3. Memory-Augmented LSTM-Based AFP for Video Recognition

In fast video recognition, AdaFrame instantiates AFP as a sequential decision process governed by a policy network (Wu et al., 2018):

• Controller Architecture: A memory-augmented LSTM receives at each timestep the feature of the currently selected frame and a global context vector computed by a soft attention mechanism over downsampled memory frames. The LSTM state $h_t$ captures all previously observed content.
• Policy Training: The policy network outputs the next frame location as a normalized action $a_t \in [0, 1]$, sampled from a Gaussian with mean $\mu_t = \mathrm{sigmoid}(W_s^T h_t)$ and fixed variance.
• Reward Signal: At each step, a reward $r_t$ is provided only for increases in the classifier’s margin $$m_t = s_t^\mathrm{gt} - \max_{c \neq \mathrm{gt}} s_t^c$$ over previously attained maxima, encouraging informative frame selection.
• Value Prediction and Adaptive Stopping: A utility network is trained to regress expected future returns $V_t = \sum_{i=0}^{T_e-t} \gamma^{i} r_{t+i}$, serving both as a policy-baseline and as a mechanism for determining adaptive inference stopping via a patience-based threshold criterion.

AdaFrame achieves up to 58.9% reduction in average frames processed on FCVID and up to 63.3% on ActivityNet, with no drop in mean average precision compared to using all frames (Wu et al., 2018).

4. Quantitative Results and Ablation Analysis

Extensive experiments demonstrate the efficacy of AFP:

Approach	Dataset	Frames Used	Tokens Used	Accuracy Change	Reference
Baseline (Top-32 frames)	LongVideoBench	32	~2980	54.2% (long), 76.0% (short)	(Wang et al., 5 Aug 2025)
AFP + Semantic Graph	LongVideoBench	~4.2 (↓86.9%)	~609 (↓83.2%)	49.4% (long), 80.0% (short)	(Wang et al., 5 Aug 2025)
AdaFrame (Adaptive)	FCVID	~8.2 (↓58.9%)	n/a	80.2% (matches all-frames)	(Wu et al., 2018)
AdaFrame (Adaptive)	ActivityNet	~8.65 (↓63.3%)	n/a	70.2% (matches all-frames)	(Wu et al., 2018)

Ablation studies confirm that:

• Hierarchical clustering alone ("AFP only") surpasses naïve uniform top-N frame truncation by 2–4 points in accuracy.
• Addition of the semantic graph yields a further 5–7 point gain with minimal token overhead (Wang et al., 5 Aug 2025).
• Prompt format and concise graph encoding materially impact both efficiency and stability.

5. Visual Echoes and Redundancy Collapse

"Visual echoes" are defined as temporally adjacent keyframes whose fused-feature distances $d_\mathrm{cos}$ are close to the dataset mode $p$; these are near-duplicate frames representing the same content.
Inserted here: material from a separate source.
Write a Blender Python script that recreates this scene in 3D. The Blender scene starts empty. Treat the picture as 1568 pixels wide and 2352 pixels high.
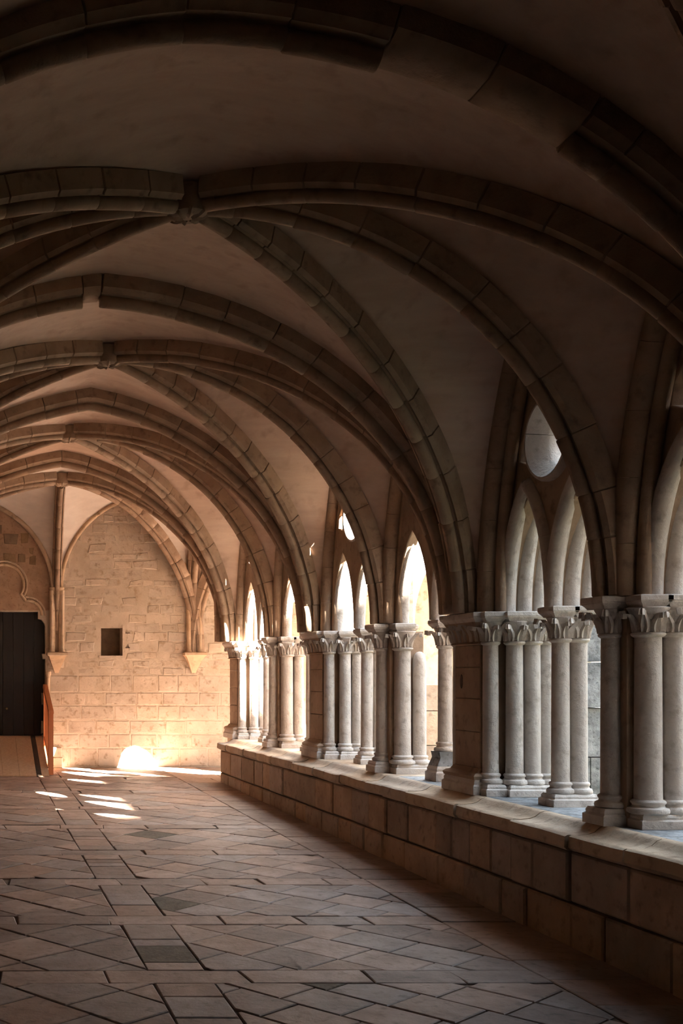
import bpy, bmesh, math, random
from mathutils import Vector, Matrix
from mathutils import noise as mnoise

random.seed(7)
R = random.Random(11)
SC = bpy.context.scene
COL = SC.collection
PI = math.pi

# ------------------------------------------------------------------ camera, sky, sun, exposure
EYE = 1.65
FPX = 2600.0                      # focal length in pixels of the 1568 x 2352 frame
cam = bpy.data.cameras.new('camera')
cam.sensor_fit = 'VERTICAL'
cam.sensor_height = 36.0
cam.sensor_width = 24.0
cam.lens = 36.0 * FPX / 2352
cam.shift_x = (784 + 95) / 2352   # shift lens: gallery axis left of the frame, verticals kept upright
cam.shift_y = (1550 - 1176) / 2352
cam.clip_start = 0.05
cam.clip_end = 400
camo = bpy.data.objects.new('camera', cam)
camo.location = (0, 0, EYE)
camo.rotation_euler = (PI / 2, 0, 0)
COL.objects.link(camo)
SC.camera = camo

world = bpy.data.worlds.new('sky')
SC.world = world
world.use_nodes = True
bg = world.node_tree.nodes['Background']
bg.inputs['Color'].default_value = (0.66, 0.82, 1.0, 1)
bg.inputs['Strength'].default_value = 2.1

SUN_DIR = Vector((-1.0, 1.05, -1.1)).normalized()
sun = bpy.data.lights.new('sun', 'SUN')
sun.energy = 62.0
sun.angle = math.radians(0.53)
sun.color = (1.0, 0.88, 0.76)
suno = bpy.data.objects.new('sun', sun)
suno.rotation_euler = SUN_DIR.to_track_quat('-Z', 'Y').to_euler()
suno.location = (20, -10, 20)
COL.objects.link(suno)

SC.view_settings.view_transform = 'Standard'
SC.view_settings.look = 'None'
SC.view_settings.gamma = 1.0
SC.view_settings.exposure = 2.35
SC.view_settings.use_curve_mapping = False
SC.cycles.max_bounces = 16
SC.cycles.diffuse_bounces = 10


# ------------------------------------------------------------------ materials
def stone_mat(name, c1, c2, c3=None, scale=3.0, bump=0.35, fine=60.0, rough=0.9, vary=0.25, streak=None):
    m = bpy.data.materials.new(name)
    m.use_nodes = True
    nt = m.node_tree
    N, L = nt.nodes, nt.links
    b = N['Principled BSDF']
    b.inputs['Roughness'].default_value = rough
    b.inputs['Specular IOR Level'].default_value = 0.25
    geo = N.new('ShaderNodeNewGeometry')
    oi = N.new('ShaderNodeObjectInfo')
    n1 = N.new('ShaderNodeTexNoise'); n1.inputs['Scale'].default_value = scale
    n1.inputs['Detail'].default_value = 6; n1.inputs['Roughness'].default_value = 0.62
    if streak:
        mp = N.new('ShaderNodeMapping'); mp.inputs['Scale'].default_value = streak
        L.new(geo.outputs['Position'], mp.inputs['Vector']); L.new(mp.outputs['Vector'], n1.inputs['Vector'])
    else:
        L.new(geo.outputs['Position'], n1.inputs['Vector'])
    r1 = N.new('ShaderNodeValToRGB')
    r1.color_ramp.elements[0].position = 0.32; r1.color_ramp.elements[0].color = (*c1, 1)
    r1.color_ramp.elements[1].position = 0.68; r1.color_ramp.elements[1].color = (*c2, 1)
    L.new(n1.outputs['Fac'], r1.inputs['Fac'])
    col = r1.outputs['Color']
    if c3:
        n3 = N.new('ShaderNodeTexNoise'); n3.inputs['Scale'].default_value = scale * 4.3
        n3.inputs['Detail'].default_value = 5
        L.new(geo.outputs['Position'], n3.inputs['Vector'])
        r3 = N.new('ShaderNodeValToRGB')
        r3.color_ramp.elements[0].position = 0.55; r3.color_ramp.elements[0].color = (0, 0, 0, 1)
        r3.color_ramp.elements[1].position = 0.75; r3.color_ramp.elements[1].color = (1, 1, 1, 1)
        L.new(n3.outputs['Fac'], r3.inputs['Fac'])
        mx = N.new('ShaderNodeMix'); mx.data_type = 'RGBA'
        L.new(r3.outputs['Color'], mx.inputs[0]); L.new(col, mx.inputs[6]); mx.inputs[7].default_value = (*c3, 1)
        col = mx.outputs[2]
    if vary:
        ad = N.new('ShaderNodeMath'); ad.operation = 'ADD'
        L.new(oi.outputs['Random'], ad.inputs[0]); L.new(geo.outputs['Random Per Island'], ad.inputs[1])
        fr = N.new('ShaderNodeMath'); fr.operation = 'FRACT'; L.new(ad.outputs[0], fr.inputs[0])
        mr = N.new('ShaderNodeMapRange'); mr.inputs['To Min'].default_value = 1 - vary; mr.inputs['To Max'].default_value = 1 + vary
        L.new(fr.outputs[0], mr.inputs['Value'])
        hs = N.new('ShaderNodeHueSaturation')
        L.new(mr.outputs[0], hs.inputs['Value']); L.new(col, hs.inputs['Color'])
        sm = N.new('ShaderNodeMapRange'); sm.inputs['To Min'].default_value = 1.0 + vary; sm.inputs['To Max'].default_value = 1 - vary
        L.new(oi.outputs['Random'], sm.inputs['Value']); L.new(sm.outputs[0], hs.inputs['Saturation'])
        col = hs.outputs['Color']
    L.new(col, b.inputs['Base Color'])
    n2 = N.new('ShaderNodeTexNoise'); n2.inputs['Scale'].default_value = fine
    n2.inputs['Detail'].default_value = 6; n2.inputs['Roughness'].default_value = 0.7
    L.new(geo.outputs['Position'], n2.inputs['Vector'])
    n4 = N.new('ShaderNodeTexNoise'); n4.inputs['Scale'].default_value = fine / 6
    n4.inputs['Detail'].default_value = 3
    L.new(geo.outputs['Position'], n4.inputs['Vector'])
    sm2 = N.new('ShaderNodeMath'); sm2.operation = 'MULTIPLY_ADD'
    L.new(n4.outputs['Fac'], sm2.inputs[0]); sm2.inputs[1].default_value = 2.0; L.new(n2.outputs['Fac'], sm2.inputs[2])
    bp = N.new('ShaderNodeBump'); bp.inputs['Strength'].default_value = bump; bp.inputs['Distance'].default_value = 0.012
    L.new(sm2.outputs[0], bp.inputs['Height']); L.new(bp.outputs['Normal'], b.inputs['Normal'])
    return m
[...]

AFP’s adaptive clustering leverages this property to merge echoes, ensuring token and computational efficiency without informational loss. In practice, highly dynamic videos with little redundancy see less impact from AFP, a noted limitation (Wang et al., 5 Aug 2025).

6. Limitations and Future Directions

Limitations identified across both approaches include:

• Dependence on Upstream Selection: AFP cannot recover evidence not present in the initial keyframe set. The ceiling for downstream performance is thus bounded by upstream selector coverage.
• Reduced Effectiveness in Dynamic Content: Videos lacking temporal redundancy limit the gains from pruning or clustering.
• Local Detail Loss: Clustering in global feature space may merge frames containing fine-grained distinctions or small-text details, which AFP does not recover (Wang et al., 5 Aug 2025).

Proposed directions for future work include end-to-end optimization of frame selection and pruning, incorporation of local or patch-level features and optical character recognition into the clustering pipeline, and adaptive switching to patch-based methods for semantically sensitive or detail-dense content (Wang et al., 5 Aug 2025).

7. Significance and Practical Implications

Adaptive Frame-Pruning advances token and compute efficiency for both Video-QA with large MLLMs and video recognition with deep CNNs or LSTMs. By content-adaptively selecting or merging video frames and, where appropriate, supplementing with distilled semantic summaries, AFP methods achieve substantial resource savings (up to 87% of frame/tokens pruned) with no loss—and sometimes gains—in accuracy. These approaches are model-agnostic and complementary to frame scoring, forming an integral component in scalable video understanding pipelines (Wang et al., 5 Aug 2025, Wu et al., 2018).